**Problem details**
An exact copy of all the data is required, with pictures left out.
[Start Given information]
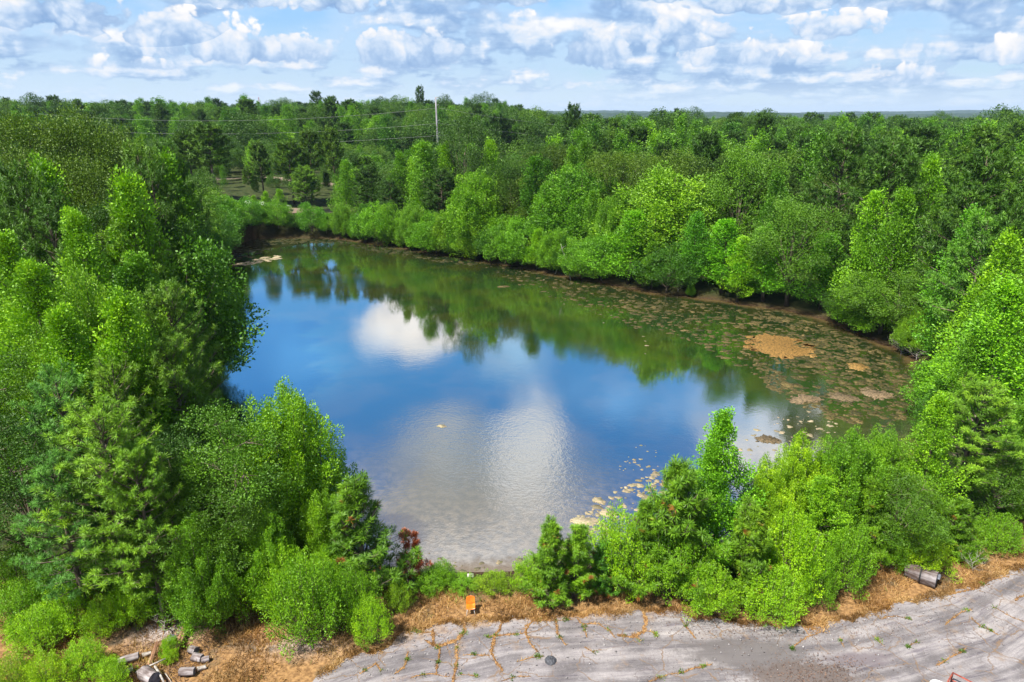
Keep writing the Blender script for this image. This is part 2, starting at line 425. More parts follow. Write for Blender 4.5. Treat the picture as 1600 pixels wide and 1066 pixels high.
def pine_tree(seed, H, Rr, q, base=0.30, ll=0.30, k=20, nwh=15, young=False, density=1.0, nw=0.035):
    rng = np.random.default_rng(seed)
    tr, cr = MB(), MB()
    tz = np.linspace(0, H, 10)
    bx = rng.normal(0, 0.10, 2)
    tp = np.stack([bx[0] * np.sin(tz / H * 3), bx[1] * np.sin(tz / H * 2.5), tz], 1)
    tr.tube(tp, (0.013 * H + 0.03) * (1 - tz / H) ** 0.75 + 0.015, 8, rng.random())
    cen, ax, tb = [], [], []
    for i in range(nwh):
        f0 = base + (0.97 - base) * ((i + 0.4) / nwh) ** (1.0 if young else 0.9)
        nb = rng.integers(4, 7)
        for b in range(nb):
            f = min(0.985, f0 + rng.normal(0, 0.012))
            az = 6.2832 * b / nb + i * 1.1 + rng.normal(0, 0.25)
            if young: prof = max(0.02, 1 - f) ** 0.5 * (0.85 + 0.28 * math.sin(i * 1.9 + seed))
            else: prof = math.sqrt(max(0.03, 1 - max(0.0, (f - base) / (1 - base)) ** 2.2)) * (0.6 + 0.4 * min(1, (f - base) / 0.15))
            L = Rr * prof * rng.uniform(0.65, 1.12) + 0.2
            dh = (math.cos(az), math.sin(az)); e = (0.10 + 0.75 * (f - base) / (1 - base)) + rng.normal(0, 0.1) + (0.35 if young else 0)
            pts = arc([np.interp(f * H, tz, tp[:, 0]), np.interp(f * H, tz, tp[:, 1]), f * H], dh, L, e, e + 0.35, 5)
            tr.tube(pts, np.linspace(0.02 + L * 0.013, 0.01, 5), 4, rng.random(), caps=False)
            m = max(3, int(L * 4.2 * density))
            tone = rng.random()
            for j in range(m):
                s = (0.30 if not young else 0.2) + 0.7 * ((j + rng.random()) / m)
                idx = min(3.999, s * 4); a = int(idx); p0 = pts[a] + (pts[a + 1] - pts[a]) * (idx - a)
                lat = rng.normal(0, 0.30) * L * (1.2 - s) * 0.9
                rise = abs(rng.normal(0.10, 0.14)) + 0.04
                p = p0 + np.array([-dh[1] * lat + dh[0] * abs(lat) * .3, dh[0] * lat + dh[1] * abs(lat) * .3, rise])
                if q > 0.6: tr.tube(np.array([p0, p]), [0.014, 0.008], 3, 0.5, caps=False)
                cen.append(p); ax.append([dh[0] * 0.45 - dh[1] * np.sign(lat) * .3, dh[1] * 0.45 + dh[0] * np.sign(lat) * .3, 0.95])
                tb.append(tone * 0.4 + rng.random() * 0.6)
    cen.append([tp[-1][0], tp[-1][1], H]); ax.append([0, 0, 1]); tb.append(.8)
    tufts(cr, rng, cen, ax, k, ll, nw, tbase=np.array(tb))
    return tr, cr

def spray_tree(seed, H, Rr, q, nst=34, ll=0.19, k=34, rad=0.30, fan=1.0, low=0.12, lw=0.6):
    """many shoots rising from a short stem and fanning out: young maples, willows, big shrubs"""
    rng = np.random.default_rng(seed)
    tr, cr = MB(), MB()
    fork = H * low
    tr.tube(np.array([[0, 0, 0], [0.02, 0.02, fork], [0, 0, H * 0.5]]), [0.012 * H + .02, 0.010 * H + .015, 0.004 * H + .006], 6, 0.5)
    cen, ax, rd, tb = [], [], [], []
    for i in range(nst):
        g = (i + 0.5) / nst; az = i * 2.39996 + rng.normal(0, 0.2)
        out = math.sqrt(g) * fan                       # 0 centre .. 1 rim
        dh = np.array([math.cos(az), math.sin(az)])
        top = H * (1.0 - 0.62 * out ** 2.0) * rng.uniform(0.84, 1.04)
        z0 = fork * rng.uniform(0.4, 1.0) if out > 0.5 else fork + rng.random() * H * 0.2
        r = Rr * out * rng.uniform(0.85, 1.08)
        p0 = np.array([0, 0, z0]); p3 = np.array([dh[0] * r, dh[1] * r, max(top, z0 + 0.5)])
        p1 = p0 + (p3 - p0) * 0.35 + np.array([dh[0] * r * 0.22, dh[1] * r * 0.22, -0.04 * H])
        p2 = p0 + (p3 - p0) * 0.7 + np.array([dh[0] * r * 0.18, dh[1] * r * 0.18, -0.02 * H])
        pts = np.array([p0, p1, p2, p3])
        L = np.linalg.norm(p3 - p0)
        tr.tube(pts, np.array([0.010, 0.007, 0.004, 0.0015]) * H * 0.6 + 0.004, 4, rng.random(), caps=False)
        m = max(3, int(L * (2.3 if q > 0.5 else 1.8)))
        tone = rng.random()
        for j in range(m):
            s = 0.28 + 0.72 * (j + 1) / m
            idx = min(2.999, s * 3); a = int(idx); p = pts[a] + (pts[a + 1] - pts[a]) * (idx - a)
            w = (1.15 - s) * 0.9 * Rr * 0.27
            p = p + rng.normal(0, 1, 3) * np.array([w, w, w * 0.6])
            cen.append(p); ax.append(unit(p3 - p0) + np.array([0, 0, 0.5])); rd.append(rad * (1.25 - 0.55 * s) * rng.uniform(0.7, 1.2)); tb.append(tone * 0.35 + 0.65 * rng.random())
    clumps(cr, rng, cen, ax, rd, k, ll, ll * lw, 1.6, 0.5, tbase=np.array(tb))
    return tr, cr
# ------------------------------------------------------------------ materials
def new_mat(name):
    m = bpy.data.materials.new(name); m.use_nodes = True
    t = NT(m.node_tree); t.n.clear()
    return m, t
def finish(t, shader):
    o = t.node('ShaderNodeOutputMaterial'); t.l.new(shader, o.inputs[0])
def principled(t, col, rough=0.7, spec=0.3, metal=0.0, normal=None):
    b = t.node('ShaderNodeBsdfPrincipled'); t.put(b.inputs['Base Color'], col); t.put(b.inputs['Roughness'], rough)
    t.put(b.inputs['Specular IOR Level'], spec); t.put(b.inputs['Metallic'], metal)
    if normal is not None: t.put(b.inputs['Normal'], normal)
    return b.outputs[0]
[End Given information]
**Answer for this exercise**
Keep writing the Blender script for this image. This is part 2, starting at line 425. More parts follow. Write for Blender 4.5. Treat the picture as 1600 pixels wide and 1066 pixels high.
def pine_tree(seed, H, Rr, q, base=0.30, ll=0.30, k=20, nwh=15, young=False, density=1.0, nw=0.035):
    rng = np.random.default_rng(seed)
    tr, cr = MB(), MB()
    tz = np.linspace(0, H, 10)
    bx = rng.normal(0, 0.10, 2)
    tp = np.stack([bx[0] * np.sin(tz / H * 3), bx[1] * np.sin(tz / H * 2.5), tz], 1)
    tr.tube(tp, (0.013 * H + 0.03) * (1 - tz / H) ** 0.75 + 0.015, 8, rng.random())
    cen, ax, tb = [], [], []
    for i in range(nwh):
        f0 = base + (0.97 - base) * ((i + 0.4) / nwh) ** (1.0 if young else 0.9)
        nb = rng.integers(4, 7)
        for b in range(nb):
            f = min(0.985, f0 + rng.normal(0, 0.012))
            az = 6.2832 * b / nb + i * 1.1 + rng.normal(0, 0.25)
            if young: prof = max(0.02, 1 - f) ** 0.5 * (0.85 + 0.28 * math.sin(i * 1.9 + seed))
            else: prof = math.sqrt(max(0.03, 1 - max(0.0, (f - base) / (1 - base)) ** 2.2)) * (0.6 + 0.4 * min(1, (f - base) / 0.15))
            L = Rr * prof * rng.uniform(0.65, 1.12) + 0.2
            dh = (math.cos(az), math.sin(az)); e = (0.10 + 0.75 * (f - base) / (1 - base)) + rng.normal(0, 0.1) + (0.35 if young else 0)
            pts = arc([np.interp(f * H, tz, tp[:, 0]), np.interp(f * H, tz, tp[:, 1]), f * H], dh, L, e, e + 0.35, 5)
            tr.tube(pts, np.linspace(0.02 + L * 0.013, 0.01, 5), 4, rng.random(), caps=False)
            m = max(3, int(L * 4.2 * density))
            tone = rng.random()
            for j in range(m):
                s = (0.30 if not young else 0.2) + 0.7 * ((j + rng.random()) / m)
                idx = min(3.999, s * 4); a = int(idx); p0 = pts[a] + (pts[a + 1] - pts[a]) * (idx - a)
                lat = rng.normal(0, 0.30) * L * (1.2 - s) * 0.9
                rise = abs(rng.normal(0.10, 0.14)) + 0.04
                p = p0 + np.array([-dh[1] * lat + dh[0] * abs(lat) * .3, dh[0] * lat + dh[1] * abs(lat) * .3, rise])
                if q > 0.6: tr.tube(np.array([p0, p]), [0.014, 0.008], 3, 0.5, caps=False)
                cen.append(p); ax.append([dh[0] * 0.45 - dh[1] * np.sign(lat) * .3, dh[1] * 0.45 + dh[0] * np.sign(lat) * .3, 0.95])
                tb.append(tone * 0.4 + rng.random() * 0.6)
    cen.append([tp[-1][0], tp[-1][1], H]); ax.append([0, 0, 1]); tb.append(.8)
    tufts(cr, rng, cen, ax, k, ll, nw, tbase=np.array(tb))
    return tr, cr

def spray_tree(seed, H, Rr, q, nst=34, ll=0.19, k=34, rad=0.30, fan=1.0, low=0.12, lw=0.6):
    """many shoots rising from a short stem and fanning out: young maples, willows, big shrubs"""
    rng = np.random.default_rng(seed)
    tr, cr = MB(), MB()
    fork = H * low
    tr.tube(np.array([[0, 0, 0], [0.02, 0.02, fork], [0, 0, H * 0.5]]), [0.012 * H + .02, 0.010 * H + .015, 0.004 * H + .006], 6, 0.5)
    cen, ax, rd, tb = [], [], [], []
    for i in range(nst):
        g = (i + 0.5) / nst; az = i * 2.39996 + rng.normal(0, 0.2)
        out = math.sqrt(g) * fan                       # 0 centre .. 1 rim
        dh = np.array([math.cos(az), math.sin(az)])
        top = H * (1.0 - 0.62 * out ** 2.0) * rng.uniform(0.84, 1.04)
        z0 = fork * rng.uniform(0.4, 1.0) if out > 0.5 else fork + rng.random() * H * 0.2
        r = Rr * out * rng.uniform(0.85, 1.08)
        p0 = np.array([0, 0, z0]); p3 = np.array([dh[0] * r, dh[1] * r, max(top, z0 + 0.5)])
        p1 = p0 + (p3 - p0) * 0.35 + np.array([dh[0] * r * 0.22, dh[1] * r * 0.22, -0.04 * H])
        p2 = p0 + (p3 - p0) * 0.7 + np.array([dh[0] * r * 0.18, dh[1] * r * 0.18, -0.02 * H])
        pts = np.array([p0, p1, p2, p3])
        L = np.linalg.norm(p3 - p0)
        tr.tube(pts, np.array([0.010, 0.007, 0.004, 0.0015]) * H * 0.6 + 0.004, 4, rng.random(), caps=False)
        m = max(3, int(L * (2.3 if q > 0.5 else 1.8)))
        tone = rng.random()
        for j in range(m):
            s = 0.28 + 0.72 * (j + 1) / m
            idx = min(2.999, s * 3); a = int(idx); p = pts[a] + (pts[a + 1] - pts[a]) * (idx - a)
            w = (1.15 - s) * 0.9 * Rr * 0.27
            p = p + rng.normal(0, 1, 3) * np.array([w, w, w * 0.6])
            cen.append(p); ax.append(unit(p3 - p0) + np.array([0, 0, 0.5])); rd.append(rad * (1.25 - 0.55 * s) * rng.uniform(0.7, 1.2)); tb.append(tone * 0.35 + 0.65 * rng.random())
    clumps(cr, rng, cen, ax, rd, k, ll, ll * lw, 1.6, 0.5, tbase=np.array(tb))
    return tr, cr
# ------------------------------------------------------------------ materials
def new_mat(name):
    m = bpy.data.materials.new(name); m.use_nodes = True
    t = NT(m.node_tree); t.n.clear()
    return m, t
def finish(t, shader):
    o = t.node('ShaderNodeOutputMaterial'); t.l.new(shader, o.inputs[0])
def principled(t, col, rough=0.7, spec=0.3, metal=0.0, normal=None):
    b = t.node('ShaderNodeBsdfPrincipled'); t.put(b.inputs['Base Color'], col); t.put(b.inputs['Roughness'], rough)
    t.put(b.inputs['Specular IOR Level'], spec); t.put(b.inputs['Metallic'], metal)
    if normal is not None: t.put(b.inputs['Normal'], normal)
    return b.outputs[0]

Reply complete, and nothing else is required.